France and the American Civil War


The Second French Empire remained officially neutral throughout the American Civil War and never recognized the Confederate States of America. The United States warned that recognition would mean war. France was reluctant to act without British collaboration, and the British government rejected intervention.
Emperor Napoleon III realized that a war with the United States without allies "would spell disaster" for France. However, the textile industry used cotton, and Napoleon had sent an army to control Mexico, which could be greatly aided by the Confederacy. At the same time, other French political leaders, such as Foreign Minister Édouard Thouvenel, supported the United States.
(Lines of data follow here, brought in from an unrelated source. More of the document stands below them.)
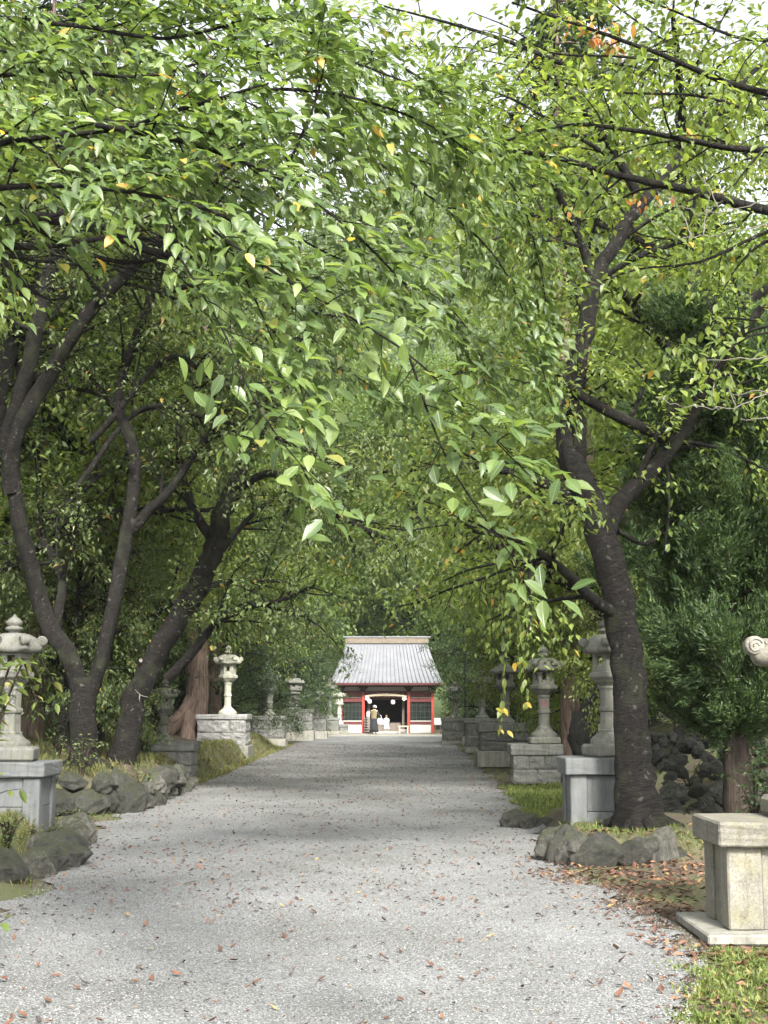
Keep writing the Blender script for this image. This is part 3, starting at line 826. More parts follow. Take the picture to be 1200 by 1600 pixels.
block_plinth((c.x + .05, c.y + .5, .0), 1.15, 1.1, 1.2, .2, 2, 'shaded block plinth just right of the slim dark pole', matk='block_dark')
lantern((c.x + .05, c.y + .5, 1.2), 1.75, .8, M['lantern_mossy'], 'small dark lantern with upturned roof just right of the slim pole', .1, bulge=1.0, lift=.08, round_shaft=False)
c = G(712, 1163)
block_plinth((c.x, c.y + .5, .0), 1.1, 1.1, 1.15, .15, 2, 'farthest shaded block plinth on the right, left of the slim pole', matk='block_dark')
lantern((c.x, c.y + .5, 1.15), 1.6, .8, M['lantern_mossy'], 'farthest lantern on the right, left of the slim pole', .0, bulge=1.2, lift=.06)

# left row, nearest first
l1z = .42
slab_plinth((-3.98 - .46, 17.0, l1z - .3), .82, .82, .85, .17, 'smooth blue-grey slab plinth at the left edge above the mossy rocks', M['granite_grey'], 0, .2, .055, 0, split=.5)
lantern((-4.5, 17.0, .97), 1.74, .72, M['lantern_stone'], 'stone lantern at the left edge with a carved character on its shaft', .12, base2=(.62, .17), char='\u7d0d', round_shaft=False, n=6, shaft_r=.16, lift=.06)
c = G(262, 1216, .1)
block_plinth((c.x, c.y + .5, .05), 1.0, 1.0, .82, 0, 2, 'vine-covered block plinth behind the rubble wall', cap_h=.2)
lantern((c.x - .16, c.y + .35, .87), 1.35, .62, M['lantern_stone'], 'small weathered lantern overgrown with vines at the foot of the leaning trunk', .4, bulge=1.8)
c = G(345, 1187)
block_plinth((c.x + .0, c.y + .75, .0), 1.5, 1.45, 1.38, .42, 2, 'pale rough block plinth on a concrete base under the bright lantern', matk='block_pale', over=.1, cap_h=.16)
lantern((c.x + .1, c.y + .75, 1.38), 2.2, .86, M['lantern_pale_sunlit'], 'bright pale stone lantern standing clear against the dark trees', .1, bulge=2.4, lift=.06, shaft_r=.125)
c = G(418, 1168)
block_plinth((c.x, c.y + .6, .0), 1.3, 1.2, 1.25, .35, 2, 'block plinth draped by a low grey-green shrub', over=.08)
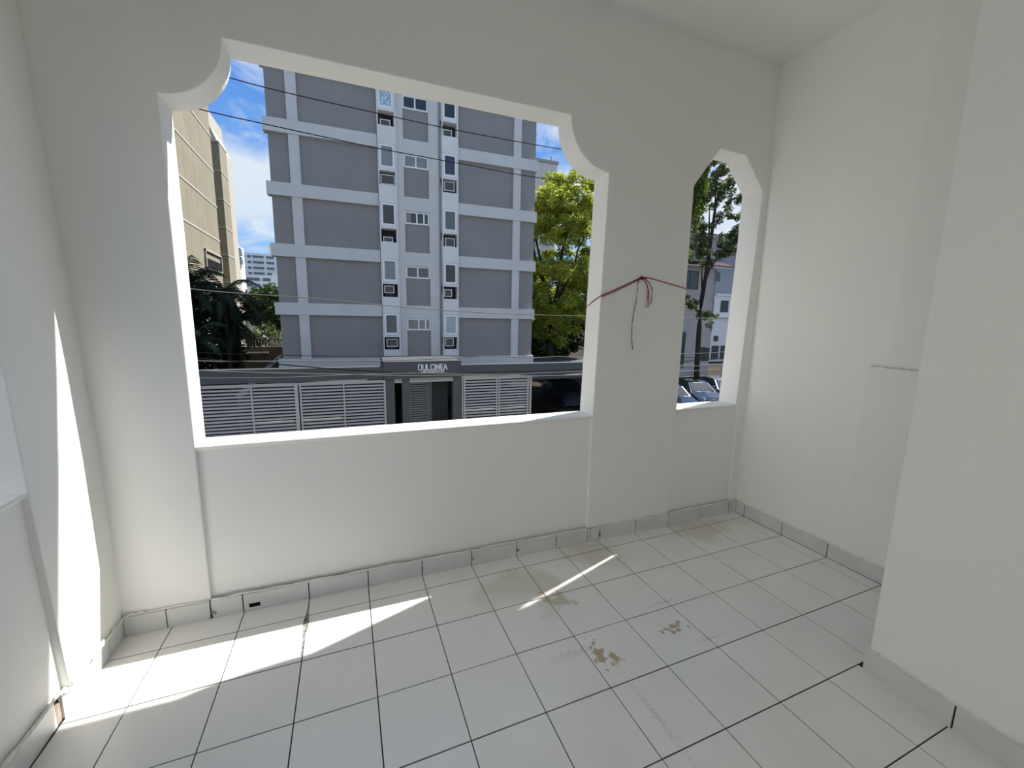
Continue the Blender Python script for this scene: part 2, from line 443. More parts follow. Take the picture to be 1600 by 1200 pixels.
for j in range(-1, 11):
    ya, yb2 = -T * j, -T * (j + 1)
    for i in range(len(xs) - 1):
        xa, xb = xs[i], xs[i + 1]
        y1 = ya if j >= 0 else 0.17 if xa < 1 else .14
        if j == -1: y0 = 0.0; y1 = FY((xa + xb) / 2) - .008
        else: y0 = yb2; y1 = ya
        if xa > 2.55 and y1 < -1.31: continue
        if xb > 2.55 and y1 < -1.31: xb = 2.54
        g = .0044 if j % 3 else .0060
        if i == 2 and j >= -1: pass
        w, d = xb - xa - (.0042 if i != 3 else .0058), y1 - y0 - g
        if w < .02 or d < .02: continue
        o = bpy.data.objects.new('tile', tile_mesh(w, d)); COL.objects.link(o); o.parent = floor
        o.location = ((xa + xb) / 2, (y0 + y1) / 2, random.uniform(-.0005, .0003))
        o.rotation_euler = (random.uniform(-.0012, .0012), random.uniform(-.0012, .0012), random.uniform(-.001, .001))
# damaged joint in the sunlit strip
m = MB()
L_, R_ = [], []
for k in range(15):
    yy = .06 - k * .025; w_ = .003 + .011 * math.exp(-((k - 5) / 2.6) ** 2)
    L_.append((-w_ - random.uniform(0, .003) - .001 * k * .3, yy, .0007)); R_.append((w_ + random.uniform(0, .003) - .001 * k * .3, yy - .004, .0007))
m.add(L_ + R_, [(i, i + 15, i + 16, i + 1) for i in range(14)])
m.build('cracked_joint', mat('broken_grout', (.22, .215, .20), .9, .1, noise=(60, .8)), floor)
# skirtings: one holder per wall, every skirting tile a piece
def holder(name, mesh_mb):
    o = mesh_mb.build(name, M_grout); recalc(o); tag(o, kind='structure'); return o
HS = .103
fj = [-.858, -.678, -.484, -.333, 0, .33, .66, .99, 1.32, 1.63, 1.893, 1.915, 2.0, 2.33, 2.655, 2.68, 3.0, 3.325, 3.345, 3.41]
m = MB(fw); m.box(-.86, 3.415, -.006, .02, -.004, HS - .004)
bf = holder('baseboard_front', m)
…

Public opinion and economics

The 22 political newspapers in Paris reflected the range of French public opinion. Their position on the war was determined by their political values regarding democracy, Napoleon III, and their prediction of the ultimate outcome. Issues such as slavery; the Trent affair, which involved Britain; and the economic impact on the French cotton industry did not influence the editors. Their positions on the war determined their responses to such issues. The Confederacy was supported by the conservative supporters of Napoleon III, Legitimists loyal to the House of Bourbon, and Roman Catholic leaders. The Union had the support of Republicans and Orléanists.
Between 1861 and 1865, the Union blockade cut off Confederate cotton supplies to French textile mills. However France had amassed a large surplus of cotton in 1861, and shortages did not occur until late 1862. By 1863 shortages caused the famine du coton. Mills in Alsace, Nord-Pas-de-Calais, and Normandy saw prices of cotton double by 1862 and were forced to lay off many workers. However there were cotton imports from India and from the Union, and also government-sponsored public works projects to provide jobs for unemployed textile workers. Napoleon was eager to help the Confederacy, but his two foreign ministers were strongly opposed, as were many business interests. They recognized that trade with the Union trumped the need for Confederate cotton. The Union was the chief importer of French silk, wines, watches, pottery and porcelain, and was an essential provider of wheat and potash to the French economy. As a result the economic factors weighted in favor of neutrality.

Government policy

The French government considered the American war a relatively minor issue while France was engaged in multiple diplomatic endeavors in Europe and around the world. Emperor Napoleon III was interested in Central America for trade and plans of a transoceanic canal. He knew that the US strongly opposed and the Confederacy tolerated his plan to create a new empire in Mexico, where his troops landed in December 1861.
William L. Dayton, the American minister to France, met the French Foreign Minister, Édouard Thouvenel, who was pro-Union and was influential in dampening Napoleon’s initial inclination towards diplomatic recognition of Confederate independence. However, Thouvenel resigned from office in 1862.
The Confederate delegate in Paris, John Slidell, was not officially received. However, he made offers to Napoleon III that in exchange for French recognition of the Confederate States and naval help sent to break the blockade, the Confederacy would sell raw cotton to France. Count Walewski and Eugène Rouher agreed with him, but British disapproval and especially the Union capture of New Orleans in the spring of 1862 led French diplomacy to oppose the plan. In 1864, Napoleon III sent his confidant, the Philadelphian Thomas W. Evans, as an unofficial diplomat to Lincoln and US Secretary of State William H. Seward. Evans convinced Napoleon that Southern defeat was impending.
Slidell succeeded in negotiating a loan of $15,000,000 from Frédéric Émile d'Erlanger and other French capitalists. The money was used to buy ironclad warships as well as military supplies that came in by blockade runners.

Proposed armistice

France proposed a joint mediation with Great Britain and Russia to end the war beginning with a joint armistice with the reasons being the suffering of the Southern people, the harmful economic impact of the war on Europe particularly the cotton market, and the seeming impossibility of the two sides independently reaching a quick end to the conflict
The Emperor stated:
The proposal was printed in French newspapers on 15 November 1862 after discussions with representatives of the Confederate States of America and Great Britain in October.

Warships

In keeping with its official neutrality, the French government blocked the sale of the ironclad CSS Stonewall prior to delivery to the Confederacy in February 1864 and resold the ship to the Royal Danish Navy. However, the Danes refused to accept the ship because of price disagreements with the shipbuilder, L'Arman. L'Arman subsequently secretly resold the ship by January 1865 to the Confederacy while it was still at sea.
France regained normal diplomatic relations with the US in 1866, and withdrew its troops from Mexico because of threats from Washington.